■ Recorded information:
○ ○ ○ ○ ○
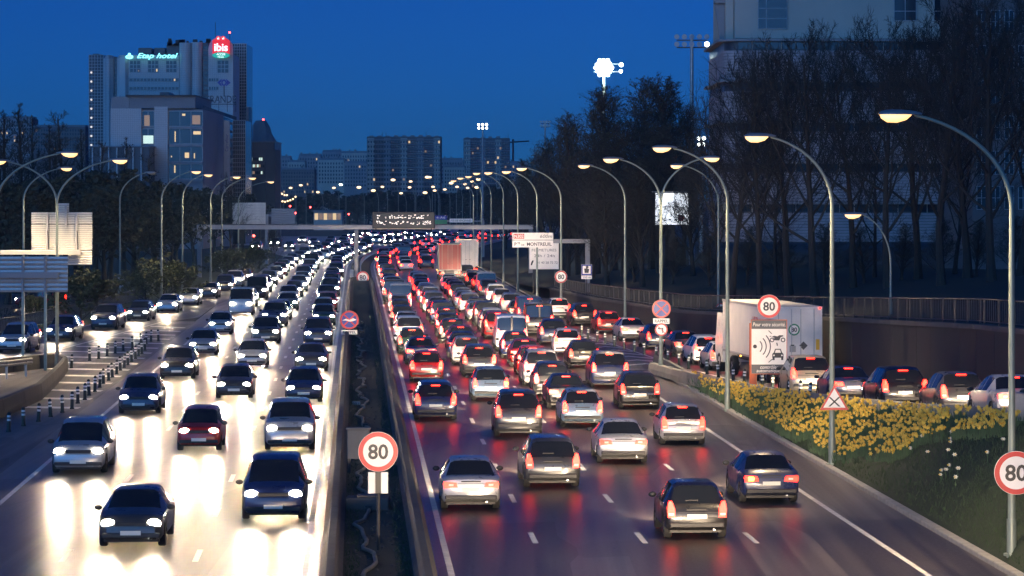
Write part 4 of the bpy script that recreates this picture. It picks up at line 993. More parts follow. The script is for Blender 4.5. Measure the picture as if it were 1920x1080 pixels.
def lane_cars(lane, u, Ys, side, first=1, fixed={}):
    for i, Y in enumerate(Ys):
        kind, colour = cr.choice(KW), cr.choice(CW)
        if i in fixed: kind, colour = fixed[i]
        far = Y > 235; jitter = cr.uniform(-.18, .18)
        if side == 'out':
            brk = cr.random() < .55
            lb = '%s %s with %s, %s in the outbound %s' % (colour, kind, 'bright brake lights' if brk else 'red tail lights', ordn(i + first), LAN[lane])
            car(kind, colour, (axis(Y) + u + jitter, Y, .005), heading(Y) + cr.uniform(-.012, .012), lb, 'cars heading away on the outbound carriageway', brk, far, beams=(3600 if Y < 270 or 315 < Y < 362 else 0), pitch=7, beam_angle=48, blink=cr.random() < .2)
        else:
            lb = '%s %s with glaring headlights, %s in the oncoming %s' % (colour, kind, ordn(i + first), LAN[lane])
            car(kind, colour, (axis(Y) + u + jitter, Y, .005), heading(Y) + math.pi + cr.uniform(-.012, .012), lb, 'cars approaching on the oncoming carriageway', False, far, beams=(1750 if Y < 480 else 0), pitch=2.5, beam_angle=32)
def spaced(y0, y1, a, b):
    out = []; y = y0
    while y < y1: out.append(y); y += cr.uniform(a, b)
    return out
lane_cars(1, 2.85, [94, 131, 158] + spaced(174, 470, 9, 15), 'out', fixed={0: ('saloon', 'silver'), 2: ('hatchback', 'red'), 3: ('saloon', 'navy')})
lane_cars(2, 5.55, [101, 122, 143, 163] + [172 + 1.5, 181.5, 190, 199.5, 209] + spaced(219, 330, 7.2, 9.5) + spaced(392, 470, 8, 11), 'out', fixed={0: ('estate', 'dark grey'), 8: ('hatchback', 'black'), 7: ('hatchback', 'black'), 6: ('saloon', 'red'), 5: ('saloon', 'navy')})
lane_cars(3, 8.45, [86, 110, 127, 138, 146, 154.5, 163.5, 172, 181, 190] + spaced(206, 318, 7.5, 11) + spaced(405, 470, 8, 12), 'out', fixed={0: ('hatchback', 'black'), 2: ('hatchback', 'pale blue'), 3: ('saloon', 'black'), 4: ('estate', 'dark grey'), 5: ('suv', 'silver'), 6: ('hatchback', 'red'), 7: ('saloon', 'red'), 8: ('hatchback', 'navy'), 9: ('van', 'white')})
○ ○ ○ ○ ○
■ Work instructions: The material above must be printed exactly, with its pictures left out.

■ Solution to the exercise:
Write part 4 of the bpy script that recreates this picture. It picks up at line 993. More parts follow. The script is for Blender 4.5. Measure the picture as if it were 1920x1080 pixels.
def lane_cars(lane, u, Ys, side, first=1, fixed={}):
    for i, Y in enumerate(Ys):
        kind, colour = cr.choice(KW), cr.choice(CW)
        if i in fixed: kind, colour = fixed[i]
        far = Y > 235; jitter = cr.uniform(-.18, .18)
        if side == 'out':
            brk = cr.random() < .55
            lb = '%s %s with %s, %s in the outbound %s' % (colour, kind, 'bright brake lights' if brk else 'red tail lights', ordn(i + first), LAN[lane])
            car(kind, colour, (axis(Y) + u + jitter, Y, .005), heading(Y) + cr.uniform(-.012, .012), lb, 'cars heading away on the outbound carriageway', brk, far, beams=(3600 if Y < 270 or 315 < Y < 362 else 0), pitch=7, beam_angle=48, blink=cr.random() < .2)
        else:
            lb = '%s %s with glaring headlights, %s in the oncoming %s' % (colour, kind, ordn(i + first), LAN[lane])
            car(kind, colour, (axis(Y) + u + jitter, Y, .005), heading(Y) + math.pi + cr.uniform(-.012, .012), lb, 'cars approaching on the oncoming carriageway', False, far, beams=(1750 if Y < 480 else 0), pitch=2.5, beam_angle=32)
def spaced(y0, y1, a, b):
    out = []; y = y0
    while y < y1: out.append(y); y += cr.uniform(a, b)
    return out
lane_cars(1, 2.85, [94, 131, 158] + spaced(174, 470, 9, 15), 'out', fixed={0: ('saloon', 'silver'), 2: ('hatchback', 'red'), 3: ('saloon', 'navy')})
lane_cars(2, 5.55, [101, 122, 143, 163] + [172 + 1.5, 181.5, 190, 199.5, 209] + spaced(219, 330, 7.2, 9.5) + spaced(392, 470, 8, 11), 'out', fixed={0: ('estate', 'dark grey'), 8: ('hatchback', 'black'), 7: ('hatchback', 'black'), 6: ('saloon', 'red'), 5: ('saloon', 'navy')})
lane_cars(3, 8.45, [86, 110, 127, 138, 146, 154.5, 163.5, 172, 181, 190] + spaced(206, 318, 7.5, 11) + spaced(405, 470, 8, 12), 'out', fixed={0: ('hatchback', 'black'), 2: ('hatchback', 'pale blue'), 3: ('saloon', 'black'), 4: ('estate', 'dark grey'), 5: ('suv', 'silver'), 6: ('hatchback', 'red'), 7: ('saloon', 'red'), 8: ('hatchback', 'navy'), 9: ('van', 'white')})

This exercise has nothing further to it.